Set down the material below in full, matching it exactly.

----- PROVIDED MATERIAL

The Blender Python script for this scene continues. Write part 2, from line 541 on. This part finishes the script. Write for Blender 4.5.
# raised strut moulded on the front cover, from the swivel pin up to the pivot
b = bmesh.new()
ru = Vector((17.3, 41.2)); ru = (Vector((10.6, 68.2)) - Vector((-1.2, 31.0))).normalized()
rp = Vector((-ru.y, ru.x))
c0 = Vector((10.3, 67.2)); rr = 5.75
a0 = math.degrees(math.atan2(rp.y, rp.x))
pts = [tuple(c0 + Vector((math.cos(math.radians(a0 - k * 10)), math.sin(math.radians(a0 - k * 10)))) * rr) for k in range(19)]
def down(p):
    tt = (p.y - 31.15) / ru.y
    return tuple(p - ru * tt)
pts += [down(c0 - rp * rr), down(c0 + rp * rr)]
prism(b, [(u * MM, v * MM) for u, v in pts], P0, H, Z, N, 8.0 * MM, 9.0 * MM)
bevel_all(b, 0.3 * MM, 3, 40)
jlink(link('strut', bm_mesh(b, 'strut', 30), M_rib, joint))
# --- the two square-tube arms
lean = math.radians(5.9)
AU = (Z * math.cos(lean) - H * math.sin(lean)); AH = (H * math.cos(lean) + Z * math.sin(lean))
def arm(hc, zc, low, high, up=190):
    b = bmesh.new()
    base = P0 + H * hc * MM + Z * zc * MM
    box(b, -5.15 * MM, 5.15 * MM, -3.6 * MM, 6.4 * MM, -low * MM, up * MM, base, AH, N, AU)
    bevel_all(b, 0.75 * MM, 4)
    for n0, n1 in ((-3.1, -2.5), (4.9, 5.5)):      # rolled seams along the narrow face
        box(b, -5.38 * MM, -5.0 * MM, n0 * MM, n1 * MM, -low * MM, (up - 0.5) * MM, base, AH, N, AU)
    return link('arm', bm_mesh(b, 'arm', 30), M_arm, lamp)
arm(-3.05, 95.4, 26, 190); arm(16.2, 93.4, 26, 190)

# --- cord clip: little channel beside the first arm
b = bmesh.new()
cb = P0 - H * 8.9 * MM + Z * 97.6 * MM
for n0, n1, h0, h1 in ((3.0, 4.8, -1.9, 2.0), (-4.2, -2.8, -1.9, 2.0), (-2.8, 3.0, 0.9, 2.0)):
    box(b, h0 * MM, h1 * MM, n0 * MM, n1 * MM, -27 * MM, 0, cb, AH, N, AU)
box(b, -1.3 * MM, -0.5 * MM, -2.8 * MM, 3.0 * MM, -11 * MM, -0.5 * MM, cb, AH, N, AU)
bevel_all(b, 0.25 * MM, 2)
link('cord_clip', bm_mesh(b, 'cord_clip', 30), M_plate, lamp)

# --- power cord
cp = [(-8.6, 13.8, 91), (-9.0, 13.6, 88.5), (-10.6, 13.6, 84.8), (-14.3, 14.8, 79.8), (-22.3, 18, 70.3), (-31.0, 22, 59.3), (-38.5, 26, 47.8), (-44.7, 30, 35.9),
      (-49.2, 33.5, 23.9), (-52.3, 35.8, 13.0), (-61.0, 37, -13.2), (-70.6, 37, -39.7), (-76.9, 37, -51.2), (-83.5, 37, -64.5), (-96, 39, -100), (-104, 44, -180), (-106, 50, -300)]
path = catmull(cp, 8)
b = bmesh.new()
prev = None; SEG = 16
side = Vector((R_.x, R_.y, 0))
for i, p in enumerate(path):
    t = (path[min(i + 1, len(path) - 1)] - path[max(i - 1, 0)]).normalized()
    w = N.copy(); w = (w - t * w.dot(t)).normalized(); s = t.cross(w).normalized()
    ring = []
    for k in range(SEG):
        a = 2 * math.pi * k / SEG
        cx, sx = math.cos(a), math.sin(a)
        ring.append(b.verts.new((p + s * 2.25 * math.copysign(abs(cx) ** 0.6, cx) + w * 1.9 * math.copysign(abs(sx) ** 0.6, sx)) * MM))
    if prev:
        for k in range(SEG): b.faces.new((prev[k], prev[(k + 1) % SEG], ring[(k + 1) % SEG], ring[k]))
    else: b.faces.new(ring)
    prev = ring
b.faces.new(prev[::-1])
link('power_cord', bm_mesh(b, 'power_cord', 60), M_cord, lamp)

----------

[OUTPUT FOR THIS TASK]
The Blender Python script for this scene continues. Write part 2, from line 541 on. This part finishes the script. Write for Blender 4.5.
# raised strut moulded on the front cover, from the swivel pin up to the pivot
b = bmesh.new()
ru = Vector((17.3, 41.2)); ru = (Vector((10.6, 68.2)) - Vector((-1.2, 31.0))).normalized()
rp = Vector((-ru.y, ru.x))
c0 = Vector((10.3, 67.2)); rr = 5.75
a0 = math.degrees(math.atan2(rp.y, rp.x))
pts = [tuple(c0 + Vector((math.cos(math.radians(a0 - k * 10)), math.sin(math.radians(a0 - k * 10)))) * rr) for k in range(19)]
def down(p):
    tt = (p.y - 31.15) / ru.y
    return tuple(p - ru * tt)
pts += [down(c0 - rp * rr), down(c0 + rp * rr)]
prism(b, [(u * MM, v * MM) for u, v in pts], P0, H, Z, N, 8.0 * MM, 9.0 * MM)
bevel_all(b, 0.3 * MM, 3, 40)
jlink(link('strut', bm_mesh(b, 'strut', 30), M_rib, joint))
# --- the two square-tube arms
lean = math.radians(5.9)
AU = (Z * math.cos(lean) - H * math.sin(lean)); AH = (H * math.cos(lean) + Z * math.sin(lean))
def arm(hc, zc, low, high, up=190):
    b = bmesh.new()
    base = P0 + H * hc * MM + Z * zc * MM
    box(b, -5.15 * MM, 5.15 * MM, -3.6 * MM, 6.4 * MM, -low * MM, up * MM, base, AH, N, AU)
    bevel_all(b, 0.75 * MM, 4)
    for n0, n1 in ((-3.1, -2.5), (4.9, 5.5)):      # rolled seams along the narrow face
        box(b, -5.38 * MM, -5.0 * MM, n0 * MM, n1 * MM, -low * MM, (up - 0.5) * MM, base, AH, N, AU)
    return link('arm', bm_mesh(b, 'arm', 30), M_arm, lamp)
arm(-3.05, 95.4, 26, 190); arm(16.2, 93.4, 26, 190)

# --- cord clip: little channel beside the first arm
b = bmesh.new()
cb = P0 - H * 8.9 * MM + Z * 97.6 * MM
for n0, n1, h0, h1 in ((3.0, 4.8, -1.9, 2.0), (-4.2, -2.8, -1.9, 2.0), (-2.8, 3.0, 0.9, 2.0)):
    box(b, h0 * MM, h1 * MM, n0 * MM, n1 * MM, -27 * MM, 0, cb, AH, N, AU)
box(b, -1.3 * MM, -0.5 * MM, -2.8 * MM, 3.0 * MM, -11 * MM, -0.5 * MM, cb, AH, N, AU)
bevel_all(b, 0.25 * MM, 2)
link('cord_clip', bm_mesh(b, 'cord_clip', 30), M_plate, lamp)

# --- power cord
cp = [(-8.6, 13.8, 91), (-9.0, 13.6, 88.5), (-10.6, 13.6, 84.8), (-14.3, 14.8, 79.8), (-22.3, 18, 70.3), (-31.0, 22, 59.3), (-38.5, 26, 47.8), (-44.7, 30, 35.9),
      (-49.2, 33.5, 23.9), (-52.3, 35.8, 13.0), (-61.0, 37, -13.2), (-70.6, 37, -39.7), (-76.9, 37, -51.2), (-83.5, 37, -64.5), (-96, 39, -100), (-104, 44, -180), (-106, 50, -300)]
path = catmull(cp, 8)
b = bmesh.new()
prev = None; SEG = 16
side = Vector((R_.x, R_.y, 0))
for i, p in enumerate(path):
    t = (path[min(i + 1, len(path) - 1)] - path[max(i - 1, 0)]).normalized()
    w = N.copy(); w = (w - t * w.dot(t)).normalized(); s = t.cross(w).normalized()
    ring = []
    for k in range(SEG):
        a = 2 * math.pi * k / SEG
        cx, sx = math.cos(a), math.sin(a)
        ring.append(b.verts.new((p + s * 2.25 * math.copysign(abs(cx) ** 0.6, cx) + w * 1.9 * math.copysign(abs(sx) ** 0.6, sx)) * MM))
    if prev:
        for k in range(SEG): b.faces.new((prev[k], prev[(k + 1) % SEG], ring[(k + 1) % SEG], ring[k]))
    else: b.faces.new(ring)
    prev = ring
b.faces.new(prev[::-1])
link('power_cord', bm_mesh(b, 'power_cord', 60), M_cord, lamp)